Review The Queen’s Vow

The Queen’s Vow 

C. W. Gortner

I was really excited to read this after reading The Last Queen, Gortner’s novel about Queen Juana the last queen of Castile. Gortner’s knowledge of how the Spanish court operated during that time, its policies and traditions woven into a story about the life and reign of Queen Isabella, yes please!

Sadly, my exuberance for the novel only lasted until about page 90. 

    The novel started out well. The writing had a way of making me feel as if I was a person right there at the center of the court. As Isabella’s life shifted from a background figure in the line of succession to heiress presumptive, there was a shift in how the story was told as well. I felt that rather than showing me as a reader what was happening in the story, Gortner told his reader what was happening. Isabella went here, did this then she went here and did this seemed to be how the remainder of the novel progressed. Entirely absent was the feeling I look for of being in the middle of the story as it happens. This novel, for me, was rather dry despite knowing as an avid reader of historical fiction, what a tremulous, exciting and turbulent period in time this was for not only most of Europe but what is now modern Spain. Historically, the countries of Aragon and Castile were at a rich and fascinating point in time. There is so much that could have been done to describe the culture, religion, court life and turmoil which existed and it makes me disappointed to find so little of it in The Queen’s Vow. 

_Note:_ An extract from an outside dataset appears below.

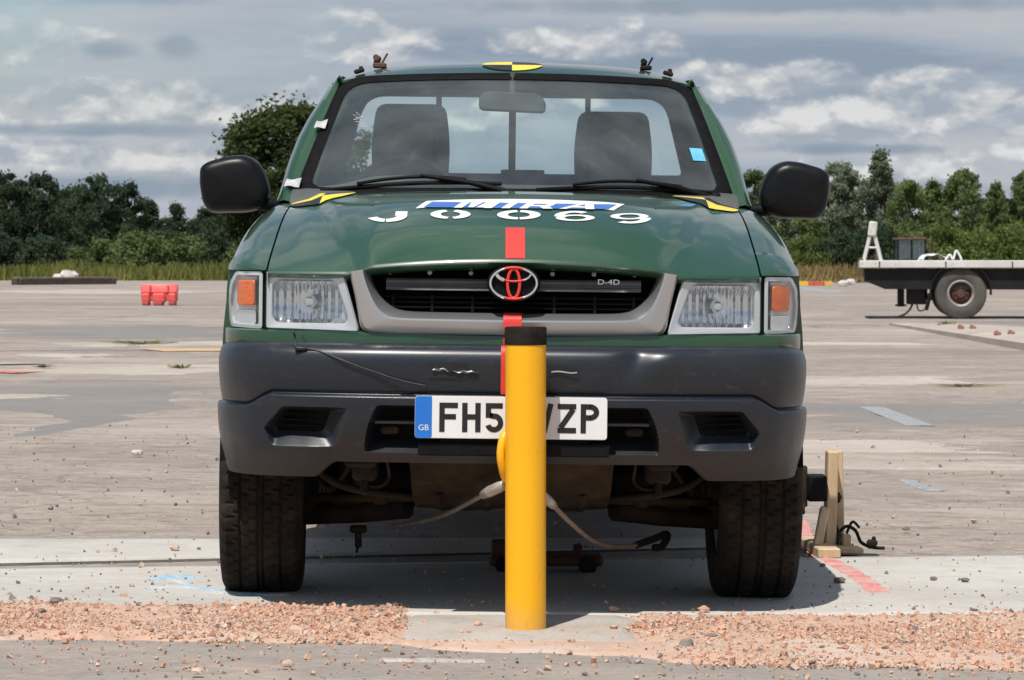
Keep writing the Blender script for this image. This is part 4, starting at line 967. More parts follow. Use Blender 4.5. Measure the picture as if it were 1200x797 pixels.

    It wasn’t just the lackluster backdrop which bothered me. There could have been a lot more done to bring to life Queen Isabella’s personality and character. I felt she went from town to town in an almost nomadic existence, void of any real connection to the masses of subjects who adored and also feared her. I also felt she had a lack of appreciation for those who had helped her become Queen. There was almost next to nothing I could use to make an emotional connection with Isabella during two thirds of the novel. She claimed passion for her people in one breath and in another issued orders for their slaughter. I didn’t understand her choices.     

  All in all, I wished for so much more than what I got as a reader.